Posted by Yaron Nili, Co-editor, HLS Forum on Corporate Governance and Financial Regulation, on
Saturday, July 26, 2014
The following post comes to us from Jon E. Abramczyk, Partner and Member of the Corporate and Business Litigation Group at Morris, Nichols, Arsht & Tunnell LLP, and is based on a Morris Nichols publication. This post is part of the Delaware law series, which is cosponsored by the Forum and Corporation Service Company; links to other posts in the series are available here.

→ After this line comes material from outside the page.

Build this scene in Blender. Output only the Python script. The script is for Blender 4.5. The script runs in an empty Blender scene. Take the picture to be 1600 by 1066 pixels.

Following a merger (or consolidation), Section 262 of the Delaware General Corporation Law (“DGCL”) requires notice to be sent to any stockholder of record who has demanded appraisal informing that stockholder that the transaction was accomplished. For long-form mergers approved pursuant to a stockholder vote (i.e., under Section 251(c) of the DGCL), Section 262(d)(1) requires notice of the effective date of the merger to be sent within 10 days of the merger becoming effective. For mergers approved pursuant to Sections 228, 251(h), 253 or 267 of the DGCL (e.g., mergers approved by written consent, certain mergers following a tender or exchange offer, short-form mergers between parent and subsidiary corporations and short-form mergers between a non-corporation parent entity and its subsidiary corporation) the notice of the effective date is governed by Section 262(d)(2), which sets its own timing requirements.